--- START OF Entries provided ---

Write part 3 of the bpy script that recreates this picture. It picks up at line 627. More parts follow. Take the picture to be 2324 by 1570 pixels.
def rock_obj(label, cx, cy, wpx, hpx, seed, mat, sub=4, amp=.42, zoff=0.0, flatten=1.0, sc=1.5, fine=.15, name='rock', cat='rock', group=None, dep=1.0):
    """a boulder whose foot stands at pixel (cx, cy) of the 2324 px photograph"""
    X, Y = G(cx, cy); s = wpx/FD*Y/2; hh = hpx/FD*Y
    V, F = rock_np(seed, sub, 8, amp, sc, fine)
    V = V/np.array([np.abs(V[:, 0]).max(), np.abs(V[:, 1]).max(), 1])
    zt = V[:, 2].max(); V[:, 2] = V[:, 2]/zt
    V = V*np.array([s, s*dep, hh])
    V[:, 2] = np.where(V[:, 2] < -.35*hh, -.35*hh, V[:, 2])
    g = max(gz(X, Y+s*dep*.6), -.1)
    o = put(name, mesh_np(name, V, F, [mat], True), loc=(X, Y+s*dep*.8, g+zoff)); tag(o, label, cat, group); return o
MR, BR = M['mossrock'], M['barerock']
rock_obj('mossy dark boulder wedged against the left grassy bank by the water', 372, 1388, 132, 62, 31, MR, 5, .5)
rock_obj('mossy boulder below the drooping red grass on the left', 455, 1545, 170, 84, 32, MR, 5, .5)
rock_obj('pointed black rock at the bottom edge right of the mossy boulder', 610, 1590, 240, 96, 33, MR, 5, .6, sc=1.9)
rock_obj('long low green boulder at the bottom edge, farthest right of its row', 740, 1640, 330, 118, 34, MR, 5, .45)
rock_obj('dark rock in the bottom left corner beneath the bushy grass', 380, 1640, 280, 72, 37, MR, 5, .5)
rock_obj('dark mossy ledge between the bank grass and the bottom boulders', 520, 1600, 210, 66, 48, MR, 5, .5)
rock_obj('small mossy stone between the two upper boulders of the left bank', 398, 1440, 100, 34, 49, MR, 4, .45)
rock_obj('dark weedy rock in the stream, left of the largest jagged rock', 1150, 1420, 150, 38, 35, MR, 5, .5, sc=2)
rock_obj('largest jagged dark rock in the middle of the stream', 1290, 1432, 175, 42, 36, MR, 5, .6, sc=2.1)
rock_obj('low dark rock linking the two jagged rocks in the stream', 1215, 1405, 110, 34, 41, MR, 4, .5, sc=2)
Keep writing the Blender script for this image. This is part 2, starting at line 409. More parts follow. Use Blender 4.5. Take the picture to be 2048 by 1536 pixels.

--- END OF Entries provided ---

> _The request_: Hand back the material above in full, exactly as written.

> _The reply_:
Write part 3 of the bpy script that recreates this picture. It picks up at line 627. More parts follow. Take the picture to be 2324 by 1570 pixels.
def rock_obj(label, cx, cy, wpx, hpx, seed, mat, sub=4, amp=.42, zoff=0.0, flatten=1.0, sc=1.5, fine=.15, name='rock', cat='rock', group=None, dep=1.0):
    """a boulder whose foot stands at pixel (cx, cy) of the 2324 px photograph"""
    X, Y = G(cx, cy); s = wpx/FD*Y/2; hh = hpx/FD*Y
    V, F = rock_np(seed, sub, 8, amp, sc, fine)
    V = V/np.array([np.abs(V[:, 0]).max(), np.abs(V[:, 1]).max(), 1])
    zt = V[:, 2].max(); V[:, 2] = V[:, 2]/zt
    V = V*np.array([s, s*dep, hh])
    V[:, 2] = np.where(V[:, 2] < -.35*hh, -.35*hh, V[:, 2])
    g = max(gz(X, Y+s*dep*.6), -.1)
    o = put(name, mesh_np(name, V, F, [mat], True), loc=(X, Y+s*dep*.8, g+zoff)); tag(o, label, cat, group); return o
MR, BR = M['mossrock'], M['barerock']
rock_obj('mossy dark boulder wedged against the left grassy bank by the water', 372, 1388, 132, 62, 31, MR, 5, .5)
rock_obj('mossy boulder below the drooping red grass on the left', 455, 1545, 170, 84, 32, MR, 5, .5)
rock_obj('pointed black rock at the bottom edge right of the mossy boulder', 610, 1590, 240, 96, 33, MR, 5, .6, sc=1.9)
rock_obj('long low green boulder at the bottom edge, farthest right of its row', 740, 1640, 330, 118, 34, MR, 5, .45)
rock_obj('dark rock in the bottom left corner beneath the bushy grass', 380, 1640, 280, 72, 37, MR, 5, .5)
rock_obj('dark mossy ledge between the bank grass and the bottom boulders', 520, 1600, 210, 66, 48, MR, 5, .5)
rock_obj('small mossy stone between the two upper boulders of the left bank', 398, 1440, 100, 34, 49, MR, 4, .45)
rock_obj('dark weedy rock in the stream, left of the largest jagged rock', 1150, 1420, 150, 38, 35, MR, 5, .5, sc=2)
rock_obj('largest jagged dark rock in the middle of the stream', 1290, 1432, 175, 42, 36, MR, 5, .6, sc=2.1)
rock_obj('low dark rock linking the two jagged rocks in the stream', 1215, 1405, 110, 34, 41, MR, 4, .5, sc=2)
Keep writing the Blender script for this image. This is part 2, starting at line 409. More parts follow. Use Blender 4.5. Take the picture to be 2048 by 1536 pixels.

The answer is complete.